Data section:

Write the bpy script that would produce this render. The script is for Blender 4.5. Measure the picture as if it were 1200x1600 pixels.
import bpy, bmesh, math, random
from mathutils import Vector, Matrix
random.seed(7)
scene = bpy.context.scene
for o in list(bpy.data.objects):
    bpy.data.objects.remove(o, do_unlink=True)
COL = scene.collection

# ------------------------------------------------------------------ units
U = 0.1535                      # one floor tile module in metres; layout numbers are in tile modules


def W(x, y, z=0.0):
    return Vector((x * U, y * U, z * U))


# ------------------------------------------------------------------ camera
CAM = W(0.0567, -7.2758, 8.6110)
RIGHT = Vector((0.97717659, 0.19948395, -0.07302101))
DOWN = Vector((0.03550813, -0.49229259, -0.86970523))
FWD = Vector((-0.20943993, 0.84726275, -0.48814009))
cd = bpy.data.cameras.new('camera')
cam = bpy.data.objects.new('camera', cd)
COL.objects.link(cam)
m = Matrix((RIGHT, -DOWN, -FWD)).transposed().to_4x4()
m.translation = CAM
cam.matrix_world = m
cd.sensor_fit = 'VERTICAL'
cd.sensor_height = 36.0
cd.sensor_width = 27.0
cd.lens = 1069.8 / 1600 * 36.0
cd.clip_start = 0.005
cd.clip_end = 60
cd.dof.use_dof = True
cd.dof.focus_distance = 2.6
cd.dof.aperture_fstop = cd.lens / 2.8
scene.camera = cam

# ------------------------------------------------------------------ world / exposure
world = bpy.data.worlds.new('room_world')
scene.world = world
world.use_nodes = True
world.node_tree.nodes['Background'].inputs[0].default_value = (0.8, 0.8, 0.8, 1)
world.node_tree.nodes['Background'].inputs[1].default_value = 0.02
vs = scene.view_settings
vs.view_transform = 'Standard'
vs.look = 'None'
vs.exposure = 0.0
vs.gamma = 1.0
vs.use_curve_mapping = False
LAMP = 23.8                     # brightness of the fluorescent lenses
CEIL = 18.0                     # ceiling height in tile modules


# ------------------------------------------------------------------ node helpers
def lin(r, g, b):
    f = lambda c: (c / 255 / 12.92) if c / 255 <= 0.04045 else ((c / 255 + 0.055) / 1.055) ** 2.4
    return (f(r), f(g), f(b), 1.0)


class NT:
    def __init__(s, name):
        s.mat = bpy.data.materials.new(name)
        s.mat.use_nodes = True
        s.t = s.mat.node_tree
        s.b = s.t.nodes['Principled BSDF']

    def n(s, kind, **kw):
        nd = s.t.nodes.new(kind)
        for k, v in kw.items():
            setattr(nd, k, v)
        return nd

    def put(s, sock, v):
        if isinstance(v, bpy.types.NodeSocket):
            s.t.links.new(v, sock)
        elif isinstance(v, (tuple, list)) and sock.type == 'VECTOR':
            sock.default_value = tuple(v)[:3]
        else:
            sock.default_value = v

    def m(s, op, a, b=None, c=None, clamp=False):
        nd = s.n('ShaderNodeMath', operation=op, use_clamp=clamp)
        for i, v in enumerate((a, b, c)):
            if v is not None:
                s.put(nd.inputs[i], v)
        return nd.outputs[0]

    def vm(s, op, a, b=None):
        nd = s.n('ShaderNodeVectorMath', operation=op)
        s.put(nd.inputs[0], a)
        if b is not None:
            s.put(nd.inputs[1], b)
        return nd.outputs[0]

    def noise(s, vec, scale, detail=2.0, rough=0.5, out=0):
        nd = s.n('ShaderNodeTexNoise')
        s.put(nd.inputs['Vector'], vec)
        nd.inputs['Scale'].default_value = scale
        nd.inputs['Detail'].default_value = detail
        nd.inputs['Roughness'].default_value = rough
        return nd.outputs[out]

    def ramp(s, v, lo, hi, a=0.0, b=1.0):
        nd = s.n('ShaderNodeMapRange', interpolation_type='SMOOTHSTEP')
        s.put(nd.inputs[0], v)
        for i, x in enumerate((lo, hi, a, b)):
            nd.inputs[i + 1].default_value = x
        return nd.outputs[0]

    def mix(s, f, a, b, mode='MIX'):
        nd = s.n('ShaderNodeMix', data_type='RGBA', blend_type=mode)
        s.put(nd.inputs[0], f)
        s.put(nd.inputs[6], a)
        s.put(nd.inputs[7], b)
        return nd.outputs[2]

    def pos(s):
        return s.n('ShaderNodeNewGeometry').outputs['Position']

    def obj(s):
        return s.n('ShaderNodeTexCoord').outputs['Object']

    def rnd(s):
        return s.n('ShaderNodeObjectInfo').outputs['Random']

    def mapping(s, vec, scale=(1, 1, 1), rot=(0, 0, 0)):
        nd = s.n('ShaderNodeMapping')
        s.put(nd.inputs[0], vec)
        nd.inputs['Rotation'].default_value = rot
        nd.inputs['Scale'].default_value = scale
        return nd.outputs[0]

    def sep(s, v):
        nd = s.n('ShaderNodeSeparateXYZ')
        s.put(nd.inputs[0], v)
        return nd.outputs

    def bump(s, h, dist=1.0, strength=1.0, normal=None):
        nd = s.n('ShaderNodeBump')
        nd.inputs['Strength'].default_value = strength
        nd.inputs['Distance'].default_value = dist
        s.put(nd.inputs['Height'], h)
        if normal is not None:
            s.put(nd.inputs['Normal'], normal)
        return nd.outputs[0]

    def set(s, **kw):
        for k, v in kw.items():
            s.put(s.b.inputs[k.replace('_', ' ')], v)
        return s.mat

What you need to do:
Please give an exact restatement of only the lines from the beginning of the material above to the line with "return (f(r), f(g), f(b), 1.0)", inclusive.

Final result:
Write the bpy script that would produce this render. The script is for Blender 4.5. Measure the picture as if it were 1200x1600 pixels.
import bpy, bmesh, math, random
from mathutils import Vector, Matrix
random.seed(7)
scene = bpy.context.scene
for o in list(bpy.data.objects):
    bpy.data.objects.remove(o, do_unlink=True)
COL = scene.collection

# ------------------------------------------------------------------ units
U = 0.1535                      # one floor tile module in metres; layout numbers are in tile modules


def W(x, y, z=0.0):
    return Vector((x * U, y * U, z * U))


# ------------------------------------------------------------------ camera
CAM = W(0.0567, -7.2758, 8.6110)
RIGHT = Vector((0.97717659, 0.19948395, -0.07302101))
DOWN = Vector((0.03550813, -0.49229259, -0.86970523))
FWD = Vector((-0.20943993, 0.84726275, -0.48814009))
cd = bpy.data.cameras.new('camera')
cam = bpy.data.objects.new('camera', cd)
COL.objects.link(cam)
m = Matrix((RIGHT, -DOWN, -FWD)).transposed().to_4x4()
m.translation = CAM
cam.matrix_world = m
cd.sensor_fit = 'VERTICAL'
cd.sensor_height = 36.0
cd.sensor_width = 27.0
cd.lens = 1069.8 / 1600 * 36.0
cd.clip_start = 0.005
cd.clip_end = 60
cd.dof.use_dof = True
cd.dof.focus_distance = 2.6
cd.dof.aperture_fstop = cd.lens / 2.8
scene.camera = cam

# ------------------------------------------------------------------ world / exposure
world = bpy.data.worlds.new('room_world')
scene.world = world
world.use_nodes = True
world.node_tree.nodes['Background'].inputs[0].default_value = (0.8, 0.8, 0.8, 1)
world.node_tree.nodes['Background'].inputs[1].default_value = 0.02
vs = scene.view_settings
vs.view_transform = 'Standard'
vs.look = 'None'
vs.exposure = 0.0
vs.gamma = 1.0
vs.use_curve_mapping = False
LAMP = 23.8                     # brightness of the fluorescent lenses
CEIL = 18.0                     # ceiling height in tile modules


# ------------------------------------------------------------------ node helpers
def lin(r, g, b):
    f = lambda c: (c / 255 / 12.92) if c / 255 <= 0.04045 else ((c / 255 + 0.055) / 1.055) ** 2.4
    return (f(r), f(g), f(b), 1.0)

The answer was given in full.